Sometimes, something stupidly forgettable will etch itself into your brain and you'll find yourself thinking about it while driving in a car, or sitting in a class. Right now, the one question that I cannot avoid is this: How in god's name can you get a good bra fit if they measure you for a bra over your damn clothes?
I recently went to get fitted at a department store of the mid-ritzy range, because now that I've lost weight, not only do my pants not fit, but my bras are just unbearably uncomfortable. So I've never been formally measured and think it seems like it might be time; maybe my bra size has gone down, and I can finally have a comfortable bra. But no.
The saleslady pulled me into a fitting room, whipped out her little tape, and measured my chest through my shirt, and current ill-fitting bra. Um. Am I missing something? If I'm wearing the wrong-sized bra, and my shirt adds some sort of layer to my skin, doesn't it seem that of course you're getting the wrong measurement? Because I measure as the same size I'm currently wearing, and I'm telling you, these are not comfortable bras. I mean, what a depressing incidence. I should have, of course, just let it go and vowed to get comfortable bras when I drop another ten pounds. But no.
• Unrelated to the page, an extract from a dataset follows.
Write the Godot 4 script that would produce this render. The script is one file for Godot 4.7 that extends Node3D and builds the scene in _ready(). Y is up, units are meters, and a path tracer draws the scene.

Because something is nagging at me. When we walked out onto the floor to look at bras--and I want a Wacoal, because I've heard they're great--I just couldn't bear the thought of trying on more bras in the same damn sizes. I did that whole thing when my stupid favorite bra went out of production. I tried on any single bra that seemed like it might possibly work, and it didn't. So I just couldn't bear the thought of doing that again. The saleslady obviously wanted to sell me a bra, so she said maybe I should try a range of sizes, because bra fitting is an inexact science. Ok. So why get measured at all? Shouldn't I just go to the department and try on tons and tons of bras? Doesn't that seem like the way to go? Fuck measuring over the clothes if it doesn't tell you anything worth knowing!
And everyone always says, "Go get measured for a bra. You're probably wearing the wrong size." Well, I feel as if the bra I'm wearing is the wrong size. But apparently not. You see the problem? And I keep thinking about this, every time my bra strap slips down, or my boobs feel uncomfortable, or the bra pulls up in the back because I've tightened the strap. Grrrr. I just want some new comfortable bras, dammit.
Skip the department store (which is hit and miss) and go to a specialty store to be measured.